EXERCISE PROMPT: Everything from the first line of the data through the line with "rad = math.radians" is to be echoed exactly, minus the pictures.

DATASET EXTRACT:

□ □ □ □

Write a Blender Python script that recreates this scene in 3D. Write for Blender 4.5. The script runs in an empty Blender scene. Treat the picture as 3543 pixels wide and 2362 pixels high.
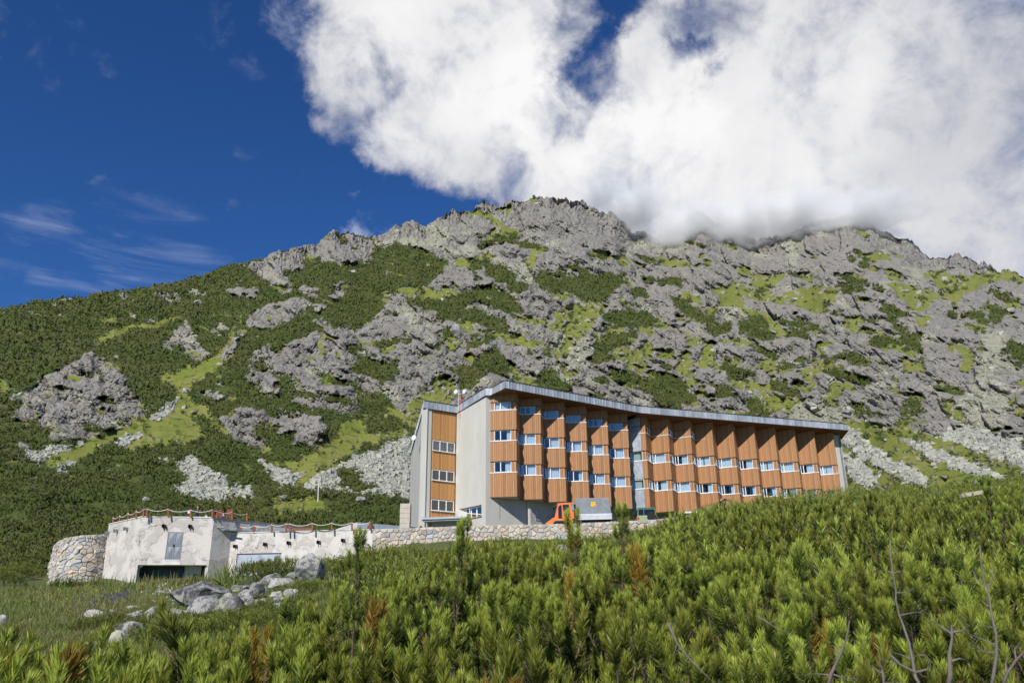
import bpy, math, random
import numpy as np
from mathutils import Vector, Matrix
random.seed(7)
RNG = np.random.default_rng(11)
SC = bpy.context.scene
COL = SC.collection
rad = math.radians

# ------------------------------------------------------------------ camera
# 28 mm lens, tilted up 19.3 degrees, rolled half a degree; the camera is the world origin
F_PX, PITCH, ROLL = 2753.93, 0.3375, -0.0087      # focal length in pixels of the 3543 px wide photograph
CX, CY = 1771.5, 1181.0
Fv = np.array([0, math.cos(PITCH), math.sin(PITCH)])
_R0 = np.array([1.0, 0, 0]); _U0 = np.cross(_R0, Fv)
Rv = math.cos(ROLL) * _R0 + math.sin(ROLL) * _U0
Uv = -math.sin(ROLL) * _R0 + math.cos(ROLL) * _U0
cam_d = bpy.data.cameras.new('camera'); cam = bpy.data.objects.new('camera', cam_d); COL.objects.link(cam)
cam_d.sensor_width = 36.0; cam_d.lens = F_PX / 3543 * 36.0
cam_d.clip_start = 0.05; cam_d.clip_end = 6000
cam.matrix_world = Matrix(((Rv[0], Uv[0], -Fv[0], 0), (Rv[1], Uv[1], -Fv[1], 0), (Rv[2], Uv[2], -Fv[2], 0), (0, 0, 0, 1)))
cam_d.dof.use_dof = True; cam_d.dof.focus_distance = 30.0; cam_d.dof.aperture_fstop = 9.0
SC.camera = cam

# ------------------------------------------------------------------ sky, sun, exposure
SUN_AZ, SUN_EL = 199.5, 36.0          # compass-style azimuth of the sun (0 = +Y, 90 = +X)
sun_dir = np.array([math.sin(rad(SUN_AZ)) * math.cos(rad(SUN_EL)), math.cos(rad(SUN_AZ)) * math.cos(rad(SUN_EL)), math.sin(rad(SUN_EL))])
sd = bpy.data.lights.new('sun', 'SUN'); sd.energy = 4.2; sd.angle = rad(0.53); sd.color = (1.0, 0.95, 0.87)
so = bpy.data.objects.new('sun', sd); COL.objects.link(so)
so.rotation_euler = Vector(sun_dir).to_track_quat('Z', 'Y').to_euler()
SC.view_settings.view_transform = 'Standard'; SC.view_settings.look = 'None'
SC.view_settings.exposure = 0.3; SC.view_settings.gamma = 1.0; SC.view_settings.use_curve_mapping = False
SC.render.engine = 'CYCLES'
SC.cycles.use_denoising = True
SC.cycles.max_bounces = 8; SC.cycles.transparent_max_bounces = 12; SC.cycles.volume_bounces = 5
SC.cycles.volume_step_rate = 1.0; SC.cycles.volume_max_steps = 256

def ray(u, v):                         # source-photo pixel -> direction
    return Rv * (u - CX) + Uv * (CY - v) + Fv * F_PX
def dray(x, y):                        # pixel of the 2352 px wide view -> direction
    return ray(x * 1.50638, y * 1.50638)
def at_y(u, v, y):
    d = ray(u, v); return d * (y / d[1])
def at_z(u, v, z):
    d = ray(u, v); return d * (z / d[2])
def unit(v):
    v = np.asarray(v, float); return v / np.linalg.norm(v)

class NT:                              # tiny node-tree helper
    def __init__(s, t): s.t = t; s.n = t.nodes; s.l = t.links
    def new(s, ty, **k):
        n = s.n.new(ty)
        for a, b in k.items():
            if a == 'i':
                for kk, vv in b.items():
                    if isinstance(vv, bpy.types.NodeSocket): s.l.new(vv, n.inputs[kk])
                    else: n.inputs[kk].default_value = vv
            else: setattr(n, a, b)
        return n
    def math(s, op, a, b=0.0, c=None, clamp=False):
        n = s.new('ShaderNodeMath', operation=op, use_clamp=clamp)
        for i, v in enumerate((a, b) if c is None else (a, b, c)):
            if isinstance(v, bpy.types.NodeSocket): s.l.new(v, n.inputs[i])
            else: n.inputs[i].default_value = v
        return n.outputs[0]
    def mix(s, f, a, b):
        n = s.new('ShaderNodeMix', data_type='RGBA')
        for i, v in ((0, f), (6, a), (7, b)):
            if isinstance(v, bpy.types.NodeSocket): s.l.new(v, n.inputs[i])
            else: n.inputs[i].default_value = v if i == 0 else (*v[:3], 1)
        return n.outputs[2]
    def ramp(s, v, a, b, c=0.0, d=1.0, smooth=True):
        n = s.new('ShaderNodeMapRange', interpolation_type='SMOOTHSTEP' if smooth else 'LINEAR')
        s.l.new(v, n.inputs[0])
        for i, x in enumerate((a, b, c, d)): n.inputs[i + 1].default_value = x
        return n.outputs[0]
    def noise(s, vec, scale, detail=4.0, rough=0.55, dist=0.0):
        n = s.new('ShaderNodeTexNoise'); s.l.new(vec, n.inputs['Vector'])
        n.inputs['Scale'].default_value = scale; n.inputs['Detail'].default_value = detail
        n.inputs['Roughness'].default_value = rough; n.inputs['Distortion'].default_value = dist
        return n.outputs[0]

world = bpy.data.worlds.new('World'); SC.world = world; world.use_nodes = True
W = NT(world.node_tree); W.n.clear()
sky = W.new('ShaderNodeTexSky', sky_type='NISHITA', sun_disc=False, sun_elevation=rad(SUN_EL), sun_rotation=rad(SUN_AZ),
            altitude=1600.0, air_density=1.0, dust_density=0.3, ozone_density=2.5)
tc = W.new('ShaderNodeTexCoord'); vdir = tc.outputs['Generated']
wn1 = W.new('ShaderNodeTexNoise'); W.l.new(vdir, wn1.inputs['Vector']); wn1.inputs['Scale'].default_value = 5.0; wn1.inputs['Detail'].default_value = 7; wn1.inputs['Roughness'].default_value = .6
wsub = W.new('ShaderNodeVectorMath', operation='SUBTRACT', i={0: wn1.outputs['Color'], 1: (.5, .5, .5)})
wsc = W.new('ShaderNodeVectorMath', operation='SCALE', i={0: wsub.outputs[0], 'Scale': .26})
wad = W.new('ShaderNodeVectorMath', operation='ADD', i={0: vdir, 1: wsc.outputs[0]})
wnm = W.new('ShaderNodeVectorMath', operation='NORMALIZE', i={0: wad.outputs[0]})
def blob(x, y, r, inner=0.35, src=None):         # soft round patch of sky round the direction of a photo pixel
    c = unit(dray(x, y)); a = r / 1828.0
    n = W.new('ShaderNodeVectorMath', operation='DOT_PRODUCT'); W.l.new(wnm.outputs[0], n.inputs[0]); n.inputs[1].default_value = tuple(c)
    return W.ramp(n.outputs['Value'], math.cos(a * 1.25), math.cos(a * inner))
S = None
for b in CLOUD_BLOBS if 'CLOUD_BLOBS' in globals() else [
        (860, 30, 210), (830, 150, 170), (1010, 130, 260), (1080, 290, 190), (1230, 220, 220), (1180, 395, 110), (1340, 350, 230), (960, 310, 120), (1560, 330, 300), (1290, 480, 120),
        (1760, 190, 330), (2080, 320, 420), (2300, 60, 420), (2500, 500, 400), (1450, 90, 90), (1900, 520, 260), (1700, -120, 420), (2700, -200, 700), (1150, -200, 330), (1450, 480, 200), (1650, 470, 220), (2050, 520, 200)]:
    o = blob(*b); S = o if S is None else W.math('MAXIMUM', S, o)
for b in [(1310, 70, 95), (1590, 75, 85), (1350, 170, 70), (850, 245, 90), (1215, 385, 80), (1400, -40, 90), (1560, 160, 50), (1290, 240, 60)]:
    S = W.math('SUBTRACT', S, W.math('MULTIPLY', blob(*b), 0.34))
nA = W.noise(vdir, 5.5, 12.0, 0.58, 0.25)
nB = W.noise(vdir, 16.0, 10.0, 0.62, 0.4)
dens = W.math('ADD', S, W.math('ADD', W.math('MULTIPLY', W.math('SUBTRACT', nA, 0.5), 2.0), W.math('MULTIPLY', W.math('SUBTRACT', nB, 0.5), 1.3)))
cmask = W.ramp(dens, 0.16, 1.12)
# cloud brightness: thin edges bright-grey, thick parts white, bases greyer to the right
vm = W.new('ShaderNodeMapping'); W.l.new(vdir, vm.inputs[0]); vm.inputs['Location'].default_value = (3.1, 1.7, .4)
nC = W.noise(vm.outputs[0], 3.2, 8.0, 0.5, 0.1)
lit = W.math('ADD', W.math('MULTIPLY', nC, 0.9), W.math('MULTIPLY', W.ramp(dens, 0.4, 1.5), 0.35))
for b in [(1030, 120, 260), (1780, 300, 260), (1280, 250, 200), (1500, 380, 160)]:
    lit = W.math('ADD', lit, W.math('MULTIPLY', blob(*b), 0.28))
for b in [(2330, 480, 330), (2352, 150, 260)]:
    lit = W.math('SUBTRACT', lit, W.math('MULTIPLY', blob(*b), 0.14))
nD = W.noise(vm.outputs[0], 11.0, 10.0, 0.6, 0.3)
lit = W.math('ADD', lit, W.math('MULTIPLY', W.math('SUBTRACT', nD, .5), .32))
ccol = W.mix(W.ramp(lit, 0.25, 1.25, smooth=False), (0.43, 0.44, 0.485), (0.78, 0.775, 0.775))
# faint high streaks at the left
mp = W.new('ShaderNodeMapping'); W.l.new(vdir, mp.inputs[0]); mp.inputs['Rotation'].default_value = (0, rad(-16), 0); mp.inputs['Scale'].default_value = (1.6, 1.6, 13.0)
st = W.noise(mp.outputs[0], 3.2, 9.0, 0.6, 0.6)
cir = None
for b in [(280, 610, 130), (80, 540, 90), (400, 620, 110), (110, 665, 60)]:
    o = blob(*b, inner=.1); cir = o if cir is None else W.math('MAXIMUM', cir, o)
puff = W.math('MULTIPLY', blob(815, 530, 52, .05), W.ramp(nB, .36, .62))
wisp = W.math('MULTIPLY', blob(610, 60, 110, .05), W.ramp(nB, .45, .75))
cirm = W.math('MAXIMUM', W.math('MULTIPLY', W.math('MULTIPLY', cir, W.ramp(st, 0.46, 0.80)), 0.24), W.math('MAXIMUM', W.math('MULTIPLY', puff, .55), W.math('MULTIPLY', wisp, .35)))
SKYGAIN = 0.084
hs = W.new('ShaderNodeHueSaturation', i={'Saturation': 1.15, 'Value': 1.0, 'Color': sky.outputs[0]})
sc_ = W.new('ShaderNodeVectorMath', operation='MULTIPLY', i={0: hs.outputs[0], 1: (SKYGAIN * .42, SKYGAIN * .67, SKYGAIN * 1.0)})
col = W.mix(cirm, sc_.outputs[0], (0.62, 0.66, 0.80))
col = W.mix(cmask, col, ccol)
bg = W.new('ShaderNodeBackground', i={'Color': col, 'Strength': 1.0})
wo = W.new('ShaderNodeOutputWorld'); W.l.new(bg.outputs[0], wo.inputs[0])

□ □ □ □

TASK OUTPUT:
Write a Blender Python script that recreates this scene in 3D. Write for Blender 4.5. The script runs in an empty Blender scene. Treat the picture as 3543 pixels wide and 2362 pixels high.
import bpy, math, random
import numpy as np
from mathutils import Vector, Matrix
random.seed(7)
RNG = np.random.default_rng(11)
SC = bpy.context.scene
COL = SC.collection
rad = math.radians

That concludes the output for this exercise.